Rep. Boehner’s post drew some criticism, but also hefty praise from savvy pundits who understand that on the road to the White House (or any major office), candidates cannot bypass one critical voting public – younger voters.  (In Boehner’s case, the Taylor Swift post was particularly effective because it specifically addressed an issue that resonates with this set – the cost of college education.)

Younger voter turnout in the 2014 midterm elections was generally weak, but this voting bloc was greatly important to the Democratic victory in the 2008 and 2012 presidential elections.  And as the inevitable march toward the 2016 General Election begins, both parties are well-served, having cultivated the attention and loyalty of young voters early and where they are more likely to be reached: online.

As the Pew Research Center’s Journalism Project has reported many times, the vast majority of Americans get their news digitally. Pew also notes that users of social media are also sharers – at least 50 percent of users share content online, and nearly half use social media to discuss news and important events.

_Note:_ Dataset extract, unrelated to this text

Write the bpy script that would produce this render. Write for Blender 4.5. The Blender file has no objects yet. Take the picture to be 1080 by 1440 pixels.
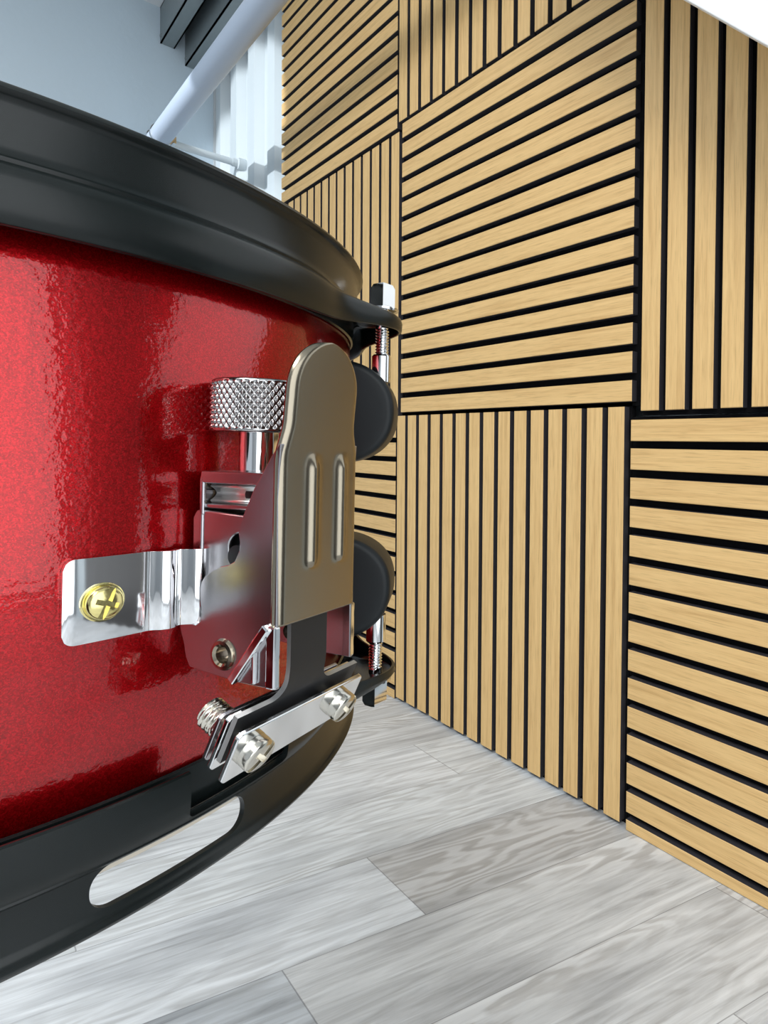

These are important facts not only for politicians seeking votes, but for any campaign that seeks to influence or change the behaviors of Millennial Americans – who, according to census data, are quickly outpacing the Boomers in terms of population.

The importance of crafting compelling stories and creating content that is inherently and easily shareable are not new concepts, but with social channels now driving instead of reflecting the conversation, they are more important than ever.  Our elected officials in Washington have finally become very wise to the power of well-crafted social engagement.